§ **TASK**
Exclude images, then output the remaining data verbatim.

§ **MATERIAL PROVIDED**
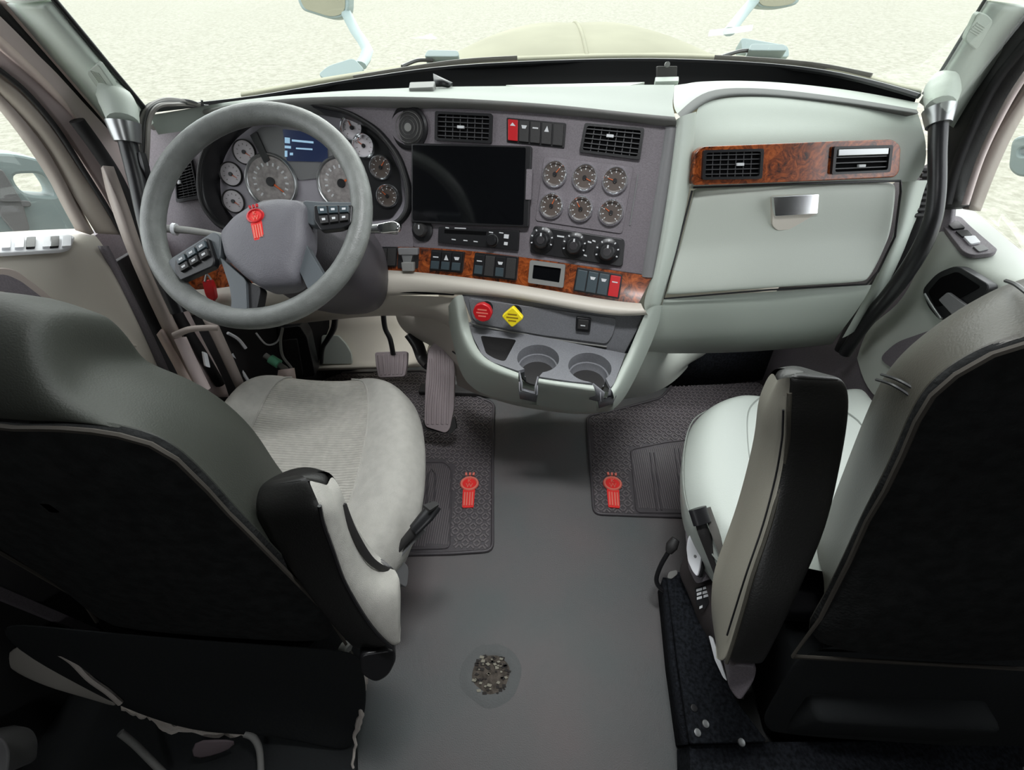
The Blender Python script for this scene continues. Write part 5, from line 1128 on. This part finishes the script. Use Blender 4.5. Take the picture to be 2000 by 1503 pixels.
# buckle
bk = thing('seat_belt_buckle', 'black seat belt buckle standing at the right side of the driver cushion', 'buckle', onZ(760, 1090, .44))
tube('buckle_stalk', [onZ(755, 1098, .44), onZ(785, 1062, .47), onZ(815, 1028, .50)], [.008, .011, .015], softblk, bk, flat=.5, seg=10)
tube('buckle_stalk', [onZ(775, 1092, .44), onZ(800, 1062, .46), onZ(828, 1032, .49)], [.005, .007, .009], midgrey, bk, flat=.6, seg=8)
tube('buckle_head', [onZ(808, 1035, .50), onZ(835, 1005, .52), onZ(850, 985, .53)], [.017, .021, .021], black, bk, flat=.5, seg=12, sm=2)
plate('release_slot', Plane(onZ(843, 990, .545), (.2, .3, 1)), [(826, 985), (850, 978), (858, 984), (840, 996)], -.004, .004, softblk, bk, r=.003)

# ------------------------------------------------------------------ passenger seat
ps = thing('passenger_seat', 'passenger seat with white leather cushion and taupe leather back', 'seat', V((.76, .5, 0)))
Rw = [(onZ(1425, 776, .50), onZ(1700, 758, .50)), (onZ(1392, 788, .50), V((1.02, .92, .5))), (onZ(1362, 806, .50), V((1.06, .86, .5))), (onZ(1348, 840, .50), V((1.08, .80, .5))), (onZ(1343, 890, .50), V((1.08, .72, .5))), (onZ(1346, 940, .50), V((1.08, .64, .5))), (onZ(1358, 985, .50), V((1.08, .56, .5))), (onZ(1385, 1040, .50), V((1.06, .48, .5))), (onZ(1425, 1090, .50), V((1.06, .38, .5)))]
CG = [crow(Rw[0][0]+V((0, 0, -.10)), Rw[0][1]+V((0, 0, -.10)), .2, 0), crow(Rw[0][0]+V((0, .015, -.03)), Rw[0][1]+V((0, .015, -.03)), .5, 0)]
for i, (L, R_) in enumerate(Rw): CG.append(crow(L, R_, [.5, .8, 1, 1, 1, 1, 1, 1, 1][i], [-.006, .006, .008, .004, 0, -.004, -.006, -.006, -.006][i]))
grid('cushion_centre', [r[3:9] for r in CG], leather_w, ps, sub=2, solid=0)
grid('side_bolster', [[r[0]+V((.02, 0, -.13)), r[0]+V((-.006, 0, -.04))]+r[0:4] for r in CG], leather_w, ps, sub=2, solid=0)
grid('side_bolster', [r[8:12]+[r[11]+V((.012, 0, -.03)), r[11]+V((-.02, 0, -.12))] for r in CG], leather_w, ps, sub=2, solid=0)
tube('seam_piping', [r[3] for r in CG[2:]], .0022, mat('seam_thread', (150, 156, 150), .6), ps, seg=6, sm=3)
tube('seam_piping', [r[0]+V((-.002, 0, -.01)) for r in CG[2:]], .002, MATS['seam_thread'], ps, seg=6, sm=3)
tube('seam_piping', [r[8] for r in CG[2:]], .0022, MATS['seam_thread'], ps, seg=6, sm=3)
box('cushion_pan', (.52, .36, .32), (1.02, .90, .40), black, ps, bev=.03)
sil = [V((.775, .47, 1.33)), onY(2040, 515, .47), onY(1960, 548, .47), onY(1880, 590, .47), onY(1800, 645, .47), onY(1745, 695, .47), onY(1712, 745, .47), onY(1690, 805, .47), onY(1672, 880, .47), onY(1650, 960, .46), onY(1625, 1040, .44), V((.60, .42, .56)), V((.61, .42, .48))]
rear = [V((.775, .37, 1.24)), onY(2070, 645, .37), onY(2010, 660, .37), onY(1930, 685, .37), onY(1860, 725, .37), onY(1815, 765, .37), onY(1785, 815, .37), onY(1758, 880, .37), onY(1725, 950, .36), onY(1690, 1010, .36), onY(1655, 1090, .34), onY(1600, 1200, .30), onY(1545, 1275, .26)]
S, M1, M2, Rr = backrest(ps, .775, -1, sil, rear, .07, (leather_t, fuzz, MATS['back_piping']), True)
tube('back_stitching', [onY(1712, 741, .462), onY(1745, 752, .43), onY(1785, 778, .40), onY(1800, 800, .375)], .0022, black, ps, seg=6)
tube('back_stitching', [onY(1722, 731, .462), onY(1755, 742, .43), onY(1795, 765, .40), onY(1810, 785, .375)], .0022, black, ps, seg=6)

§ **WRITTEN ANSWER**
The Blender Python script for this scene continues. Write part 5, from line 1128 on. This part finishes the script. Use Blender 4.5. Take the picture to be 2000 by 1503 pixels.
# buckle
bk = thing('seat_belt_buckle', 'black seat belt buckle standing at the right side of the driver cushion', 'buckle', onZ(760, 1090, .44))
tube('buckle_stalk', [onZ(755, 1098, .44), onZ(785, 1062, .47), onZ(815, 1028, .50)], [.008, .011, .015], softblk, bk, flat=.5, seg=10)
tube('buckle_stalk', [onZ(775, 1092, .44), onZ(800, 1062, .46), onZ(828, 1032, .49)], [.005, .007, .009], midgrey, bk, flat=.6, seg=8)
tube('buckle_head', [onZ(808, 1035, .50), onZ(835, 1005, .52), onZ(850, 985, .53)], [.017, .021, .021], black, bk, flat=.5, seg=12, sm=2)
plate('release_slot', Plane(onZ(843, 990, .545), (.2, .3, 1)), [(826, 985), (850, 978), (858, 984), (840, 996)], -.004, .004, softblk, bk, r=.003)

# ------------------------------------------------------------------ passenger seat
ps = thing('passenger_seat', 'passenger seat with white leather cushion and taupe leather back', 'seat', V((.76, .5, 0)))
Rw = [(onZ(1425, 776, .50), onZ(1700, 758, .50)), (onZ(1392, 788, .50), V((1.02, .92, .5))), (onZ(1362, 806, .50), V((1.06, .86, .5))), (onZ(1348, 840, .50), V((1.08, .80, .5))), (onZ(1343, 890, .50), V((1.08, .72, .5))), (onZ(1346, 940, .50), V((1.08, .64, .5))), (onZ(1358, 985, .50), V((1.08, .56, .5))), (onZ(1385, 1040, .50), V((1.06, .48, .5))), (onZ(1425, 1090, .50), V((1.06, .38, .5)))]
CG = [crow(Rw[0][0]+V((0, 0, -.10)), Rw[0][1]+V((0, 0, -.10)), .2, 0), crow(Rw[0][0]+V((0, .015, -.03)), Rw[0][1]+V((0, .015, -.03)), .5, 0)]
for i, (L, R_) in enumerate(Rw): CG.append(crow(L, R_, [.5, .8, 1, 1, 1, 1, 1, 1, 1][i], [-.006, .006, .008, .004, 0, -.004, -.006, -.006, -.006][i]))
grid('cushion_centre', [r[3:9] for r in CG], leather_w, ps, sub=2, solid=0)
grid('side_bolster', [[r[0]+V((.02, 0, -.13)), r[0]+V((-.006, 0, -.04))]+r[0:4] for r in CG], leather_w, ps, sub=2, solid=0)
grid('side_bolster', [r[8:12]+[r[11]+V((.012, 0, -.03)), r[11]+V((-.02, 0, -.12))] for r in CG], leather_w, ps, sub=2, solid=0)
tube('seam_piping', [r[3] for r in CG[2:]], .0022, mat('seam_thread', (150, 156, 150), .6), ps, seg=6, sm=3)
tube('seam_piping', [r[0]+V((-.002, 0, -.01)) for r in CG[2:]], .002, MATS['seam_thread'], ps, seg=6, sm=3)
tube('seam_piping', [r[8] for r in CG[2:]], .0022, MATS['seam_thread'], ps, seg=6, sm=3)
box('cushion_pan', (.52, .36, .32), (1.02, .90, .40), black, ps, bev=.03)
sil = [V((.775, .47, 1.33)), onY(2040, 515, .47), onY(1960, 548, .47), onY(1880, 590, .47), onY(1800, 645, .47), onY(1745, 695, .47), onY(1712, 745, .47), onY(1690, 805, .47), onY(1672, 880, .47), onY(1650, 960, .46), onY(1625, 1040, .44), V((.60, .42, .56)), V((.61, .42, .48))]
rear = [V((.775, .37, 1.24)), onY(2070, 645, .37), onY(2010, 660, .37), onY(1930, 685, .37), onY(1860, 725, .37), onY(1815, 765, .37), onY(1785, 815, .37), onY(1758, 880, .37), onY(1725, 950, .36), onY(1690, 1010, .36), onY(1655, 1090, .34), onY(1600, 1200, .30), onY(1545, 1275, .26)]
S, M1, M2, Rr = backrest(ps, .775, -1, sil, rear, .07, (leather_t, fuzz, MATS['back_piping']), True)
tube('back_stitching', [onY(1712, 741, .462), onY(1745, 752, .43), onY(1785, 778, .40), onY(1800, 800, .375)], .0022, black, ps, seg=6)
tube('back_stitching', [onY(1722, 731, .462), onY(1755, 742, .43), onY(1795, 765, .40), onY(1810, 785, .375)], .0022, black, ps, seg=6)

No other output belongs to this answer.